What innovative technology initiative or project are you most proud of,
and how has it improved teaching and learning in your school/district?
COG: a multimedia literary publication staffed by students in my ENG299HA course - a hybrid course meeting on campus once a week, and in the ether the rest of the week. This hands-on, project-based course provides undergraduates with the nuts and bolts experience of running an international literary publication. Though they comprise the editorial staff, COG is not a venue for student work. Instead, the staff solicits content from writers, artists and luminaries. Beyond poems and stories, COG features an audio broadcast called Cogitate, hosted by public media giant KQED's flagship show producer Irene Noguchi, and a video series of videogame and literature reviews by Chris Baker, former WIRED Magazine Angry Nerd (who has ostensibly undergone anger management, yet still rants in his COG reviews). Students' production tasks include manuscript selection, editing, layout, promotion, audio engineering, videography, vendor/printer and contributor relations, event management and adjudicating first-round literary contest submissions.
One major component of the project is managing two international literary competitions: the COG Page to Screen Awards and the COG Poetry Awards. The COG Page to Screen Awards competition, judged this year by Daniel Handler (AKA Lemony Snicket) was opened in November 2015 and drew entries from the 21 states in the country as well as Sweden, Canada and Australia. The COG Poetry Awards, judged by A. Van Jordan, yielded similar results. The winning pieces from each contest will be adapted as a short animated film, 2D animation, graphic novel or interpretive illustration series by the students of Cogswell College's Digital Art and Animation Department.
"'The Outdoor Movie' is a mesmerizing evening," said Daniel Handler, author of the Lemony Snicket book series, of the COG Page to Screen Awards' winning short story by Siamak Vossoughi. "It is romantic, mysterious, flickering with wonder and curiosity. It's over too soon and lingers in the brain like love, or at least a good movie about love. Like the characters in the story, I look forward to seeing more."
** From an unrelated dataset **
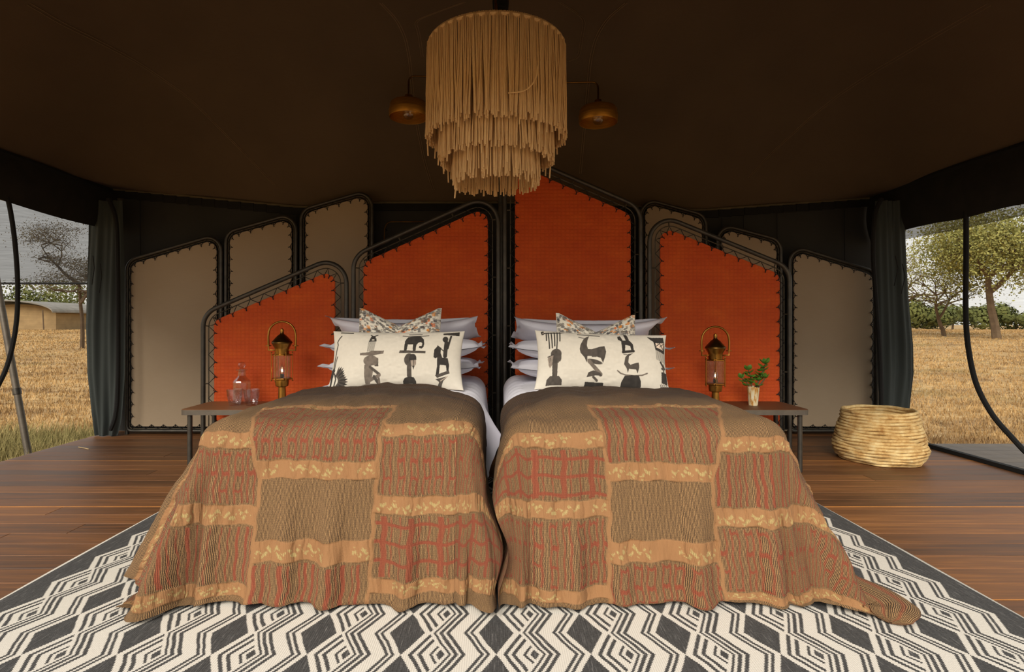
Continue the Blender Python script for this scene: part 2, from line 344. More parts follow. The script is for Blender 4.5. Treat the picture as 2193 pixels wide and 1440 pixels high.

Said A. Van Jordan of the COG Poetry Awards' winning poetry set, written by Anne Harding Woodworth: ''The Last Gun' opens with smoke and closes with a bang. These poems toggle between the spirits of the living and the spirits the living carry into death 'to ask questions, to contemplate a state of being that is no more.' These poems care about what we carry with us on our journeys and how others hold us in memory. As a reader, you'll find that The Last Gun is 'a gathering place for- admirers, rememberers, the once-armed,' and this poet has prepared us both 'for the journey--where it will be judged,' and for the 'deeds on earth.''
What were some of the biggest challenges to your initiative, and how
did you meet those challenges?
Some of the biggest challenges to this initiative included: 1. Bridging gaps between those students who were technology-focused but inexperienced in reading, analyzing and publishing literature and those who were literary industry-savvy but lacked technological skills. To meet that challenge, we used on-campus class time to hold nuanced discussions of literature, including that which was submitted to our editorial staff for consideration, by authors working in the U.S. and beyond; and our online communication to accomplish nuts and bolts tasks (web-based discussions, sharing of online resources, introduction and collection of staff assignments and academic assignments, etc.). Another significant challenge was creating a robust, reliable-yet-fresh multimedia literary home for the content. To meet that challenge, we settled on a website that is both visually pared down and 'urban' (with black, gray and orange as our color palette) and alive with movement (spinning cogs, videos etc.). The site is organized as a traditional literary journal (with fiction, poetry and nonfiction sections) but integrates the richness of content that technology permits.
What are the three biggest components that need to be in place for tech innovation to
succeed are:
Administrative and campus community-based support (and yes, this includes a willingness on the school/district's part to invest strategically in a tech' budget).
Faculty members who - in addition to being subject matter experts, experienced in teaching within their fields - are technologically savvy, or willing to learn new technologies, so that tech-based learning fully engages and supports students as a powerful instructional tool.
Accessible resources that are user-friendly for students and faculty, supported by reliable Wi-Fi and helpful tech' support professionals who keep things running smoothly.